Lieut. Wm. L. Palmer was seriously wounded and was being carried to the rear by two of his men when a recruit dashed past at a lively pace. The lieutenant grabbed him and struck him over the shoulders with the flat of his sword, calling him a coward. The man replied: ‘I know I'm a coward, and a damned coward’ and, breaking away from the Lieutenant's weak grasp, ran down the street, amid a shower of bullets, disappearing among the crowd at the bridge. He had been at the very front in the fight but had become suddenly panic-stricken and fled.

At the battle of Gettysburg, a few months later, this man was in the front line on the second day and on the third day, despite the fact that he had a premonition that he was to be killed, he moved bravely forward with his company to meet the advancing foe and fell—a hero.

On the morning following the engagement at Marye's Heights, the regiment received orders to take position in the rear where it remained until Monday at 7 P. M., when it advanced to the next line. A detail was then made of one commissioned officer and 25 men for a fatigue party. After having been gone an hour, they returned and orders came to re-cross the river and cover the retreat of the army. The regiment reached Falmouth after midnight. Private Joseph Seaver, of Co. B, was killed while crossing the bridge in the darkness.
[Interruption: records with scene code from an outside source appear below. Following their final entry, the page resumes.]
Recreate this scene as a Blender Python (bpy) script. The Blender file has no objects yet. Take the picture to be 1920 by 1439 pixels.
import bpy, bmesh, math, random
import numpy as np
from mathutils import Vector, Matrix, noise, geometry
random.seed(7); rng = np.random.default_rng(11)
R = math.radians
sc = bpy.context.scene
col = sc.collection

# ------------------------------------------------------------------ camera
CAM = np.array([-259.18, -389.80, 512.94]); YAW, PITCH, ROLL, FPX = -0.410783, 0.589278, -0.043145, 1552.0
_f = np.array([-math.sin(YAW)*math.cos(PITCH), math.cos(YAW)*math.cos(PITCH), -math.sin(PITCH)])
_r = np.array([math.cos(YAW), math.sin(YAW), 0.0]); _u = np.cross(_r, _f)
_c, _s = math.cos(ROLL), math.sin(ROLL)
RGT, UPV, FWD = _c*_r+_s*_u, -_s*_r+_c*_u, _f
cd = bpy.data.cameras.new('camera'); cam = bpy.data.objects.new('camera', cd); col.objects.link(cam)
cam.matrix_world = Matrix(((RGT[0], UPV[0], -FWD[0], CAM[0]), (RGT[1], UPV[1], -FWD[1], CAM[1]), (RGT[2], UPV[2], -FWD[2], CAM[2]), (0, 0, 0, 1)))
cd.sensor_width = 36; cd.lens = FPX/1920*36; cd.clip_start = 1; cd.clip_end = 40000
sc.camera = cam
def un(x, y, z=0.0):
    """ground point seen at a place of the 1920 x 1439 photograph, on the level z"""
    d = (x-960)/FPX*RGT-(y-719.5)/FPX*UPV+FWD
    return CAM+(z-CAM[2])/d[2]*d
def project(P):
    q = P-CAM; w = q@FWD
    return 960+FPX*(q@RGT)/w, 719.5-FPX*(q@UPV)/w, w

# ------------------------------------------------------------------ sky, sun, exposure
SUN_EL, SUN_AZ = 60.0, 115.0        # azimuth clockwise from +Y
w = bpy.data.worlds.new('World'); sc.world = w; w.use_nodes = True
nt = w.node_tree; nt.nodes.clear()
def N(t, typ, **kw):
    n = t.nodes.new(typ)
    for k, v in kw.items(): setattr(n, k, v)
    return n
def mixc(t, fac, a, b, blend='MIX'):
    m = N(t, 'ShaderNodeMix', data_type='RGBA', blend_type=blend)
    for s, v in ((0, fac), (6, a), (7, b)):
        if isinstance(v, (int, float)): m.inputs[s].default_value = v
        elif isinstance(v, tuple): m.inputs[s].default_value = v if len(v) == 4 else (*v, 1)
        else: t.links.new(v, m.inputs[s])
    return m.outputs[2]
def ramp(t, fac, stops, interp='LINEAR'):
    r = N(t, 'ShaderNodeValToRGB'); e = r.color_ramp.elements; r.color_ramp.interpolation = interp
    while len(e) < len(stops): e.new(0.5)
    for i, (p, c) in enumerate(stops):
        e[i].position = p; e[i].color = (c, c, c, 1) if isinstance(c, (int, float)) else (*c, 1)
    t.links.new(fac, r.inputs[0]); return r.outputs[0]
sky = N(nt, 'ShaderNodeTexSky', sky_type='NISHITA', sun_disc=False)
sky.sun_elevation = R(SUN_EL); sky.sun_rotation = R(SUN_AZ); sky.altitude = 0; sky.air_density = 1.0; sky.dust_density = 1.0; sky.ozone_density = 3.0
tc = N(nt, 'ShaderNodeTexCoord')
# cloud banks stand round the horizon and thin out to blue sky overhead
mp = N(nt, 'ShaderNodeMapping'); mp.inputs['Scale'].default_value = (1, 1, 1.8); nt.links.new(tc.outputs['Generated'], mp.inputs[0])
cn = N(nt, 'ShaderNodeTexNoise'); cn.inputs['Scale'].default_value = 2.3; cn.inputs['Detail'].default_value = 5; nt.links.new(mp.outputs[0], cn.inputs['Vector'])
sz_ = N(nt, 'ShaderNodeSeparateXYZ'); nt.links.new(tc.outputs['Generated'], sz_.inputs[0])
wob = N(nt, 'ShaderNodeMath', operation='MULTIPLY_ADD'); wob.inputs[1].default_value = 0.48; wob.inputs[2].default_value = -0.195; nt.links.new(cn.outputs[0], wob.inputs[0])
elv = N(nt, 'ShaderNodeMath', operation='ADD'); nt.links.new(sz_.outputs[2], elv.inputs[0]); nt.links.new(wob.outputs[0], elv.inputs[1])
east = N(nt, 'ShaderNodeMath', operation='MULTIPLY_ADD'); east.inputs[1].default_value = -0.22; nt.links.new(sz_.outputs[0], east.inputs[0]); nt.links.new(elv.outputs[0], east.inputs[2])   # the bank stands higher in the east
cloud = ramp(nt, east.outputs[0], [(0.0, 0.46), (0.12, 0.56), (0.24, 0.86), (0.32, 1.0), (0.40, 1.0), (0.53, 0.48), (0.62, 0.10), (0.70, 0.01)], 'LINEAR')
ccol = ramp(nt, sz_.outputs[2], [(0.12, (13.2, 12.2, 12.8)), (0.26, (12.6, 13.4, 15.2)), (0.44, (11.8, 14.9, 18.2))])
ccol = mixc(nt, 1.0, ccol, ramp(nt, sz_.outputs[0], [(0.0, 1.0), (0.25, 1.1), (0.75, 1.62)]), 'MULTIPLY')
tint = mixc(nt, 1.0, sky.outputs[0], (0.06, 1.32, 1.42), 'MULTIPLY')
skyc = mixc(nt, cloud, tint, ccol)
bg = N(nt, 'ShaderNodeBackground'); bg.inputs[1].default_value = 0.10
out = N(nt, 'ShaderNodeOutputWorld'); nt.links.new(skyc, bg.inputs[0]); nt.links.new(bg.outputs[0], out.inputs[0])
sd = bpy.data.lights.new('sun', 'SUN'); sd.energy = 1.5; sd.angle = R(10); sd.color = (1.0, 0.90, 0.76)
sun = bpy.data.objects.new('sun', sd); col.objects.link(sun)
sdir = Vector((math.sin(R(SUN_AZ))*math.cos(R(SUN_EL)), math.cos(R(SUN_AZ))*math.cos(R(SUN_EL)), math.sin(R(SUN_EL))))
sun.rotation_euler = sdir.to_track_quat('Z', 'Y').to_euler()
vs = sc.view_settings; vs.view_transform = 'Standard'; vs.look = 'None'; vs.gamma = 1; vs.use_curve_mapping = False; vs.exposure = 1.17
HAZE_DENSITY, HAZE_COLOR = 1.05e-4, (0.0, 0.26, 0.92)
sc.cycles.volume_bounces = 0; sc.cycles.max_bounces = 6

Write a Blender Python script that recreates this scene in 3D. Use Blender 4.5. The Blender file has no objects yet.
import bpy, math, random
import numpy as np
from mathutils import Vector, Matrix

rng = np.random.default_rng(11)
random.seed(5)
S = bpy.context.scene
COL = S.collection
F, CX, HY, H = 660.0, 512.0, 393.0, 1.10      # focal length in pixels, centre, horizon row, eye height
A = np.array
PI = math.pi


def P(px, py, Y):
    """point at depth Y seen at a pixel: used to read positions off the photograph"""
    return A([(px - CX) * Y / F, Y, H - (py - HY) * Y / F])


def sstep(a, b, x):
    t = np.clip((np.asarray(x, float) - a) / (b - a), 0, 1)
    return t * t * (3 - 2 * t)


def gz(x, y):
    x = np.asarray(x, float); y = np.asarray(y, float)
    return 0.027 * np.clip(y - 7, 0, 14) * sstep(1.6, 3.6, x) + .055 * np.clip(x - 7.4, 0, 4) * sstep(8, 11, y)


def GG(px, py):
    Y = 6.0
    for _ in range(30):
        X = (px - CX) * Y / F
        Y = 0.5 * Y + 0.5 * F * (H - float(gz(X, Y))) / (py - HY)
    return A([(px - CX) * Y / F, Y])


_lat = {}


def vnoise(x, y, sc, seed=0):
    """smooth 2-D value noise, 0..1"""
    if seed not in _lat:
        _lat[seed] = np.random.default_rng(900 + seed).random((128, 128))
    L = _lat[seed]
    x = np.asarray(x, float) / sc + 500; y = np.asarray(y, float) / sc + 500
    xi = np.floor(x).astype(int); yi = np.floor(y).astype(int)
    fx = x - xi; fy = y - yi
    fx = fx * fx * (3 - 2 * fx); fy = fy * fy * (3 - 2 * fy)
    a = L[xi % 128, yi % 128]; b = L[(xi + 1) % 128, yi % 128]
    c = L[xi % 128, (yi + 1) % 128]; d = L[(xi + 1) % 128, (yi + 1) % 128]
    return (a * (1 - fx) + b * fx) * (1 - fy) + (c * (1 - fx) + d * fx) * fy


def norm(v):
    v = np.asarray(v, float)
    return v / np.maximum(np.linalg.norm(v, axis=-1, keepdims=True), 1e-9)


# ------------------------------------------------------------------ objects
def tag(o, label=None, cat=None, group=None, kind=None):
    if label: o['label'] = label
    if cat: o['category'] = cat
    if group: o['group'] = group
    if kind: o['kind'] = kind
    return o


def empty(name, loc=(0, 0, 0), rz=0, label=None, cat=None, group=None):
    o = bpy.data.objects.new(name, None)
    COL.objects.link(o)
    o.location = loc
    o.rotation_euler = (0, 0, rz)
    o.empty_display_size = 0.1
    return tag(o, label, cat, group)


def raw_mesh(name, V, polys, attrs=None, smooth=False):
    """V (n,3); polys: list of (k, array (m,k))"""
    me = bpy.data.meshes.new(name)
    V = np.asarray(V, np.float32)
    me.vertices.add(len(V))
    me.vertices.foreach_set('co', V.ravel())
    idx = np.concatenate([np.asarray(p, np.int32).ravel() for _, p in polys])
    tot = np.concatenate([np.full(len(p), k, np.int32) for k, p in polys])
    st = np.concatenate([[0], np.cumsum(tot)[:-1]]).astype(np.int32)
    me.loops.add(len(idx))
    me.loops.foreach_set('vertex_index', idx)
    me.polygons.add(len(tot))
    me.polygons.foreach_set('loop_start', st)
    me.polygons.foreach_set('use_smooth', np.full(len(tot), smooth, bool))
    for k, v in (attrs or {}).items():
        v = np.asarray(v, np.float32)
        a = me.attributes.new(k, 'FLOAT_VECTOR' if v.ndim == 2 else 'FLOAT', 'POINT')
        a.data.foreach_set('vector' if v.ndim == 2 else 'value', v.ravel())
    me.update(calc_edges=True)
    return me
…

It had been claimed by some that the Twentieth Massachusetts regiment took part on the crossing of the Rappahannock, to Fredericksburg, in the open pontoon boats. It is certain that some few men of the Twentieth did get into the boats with the Nineteenth, but the Twentieth as a body, followed the Nineteenth in the boats, after the Nineteenth with the Seventh Michigan, had landed and driven the enemy back.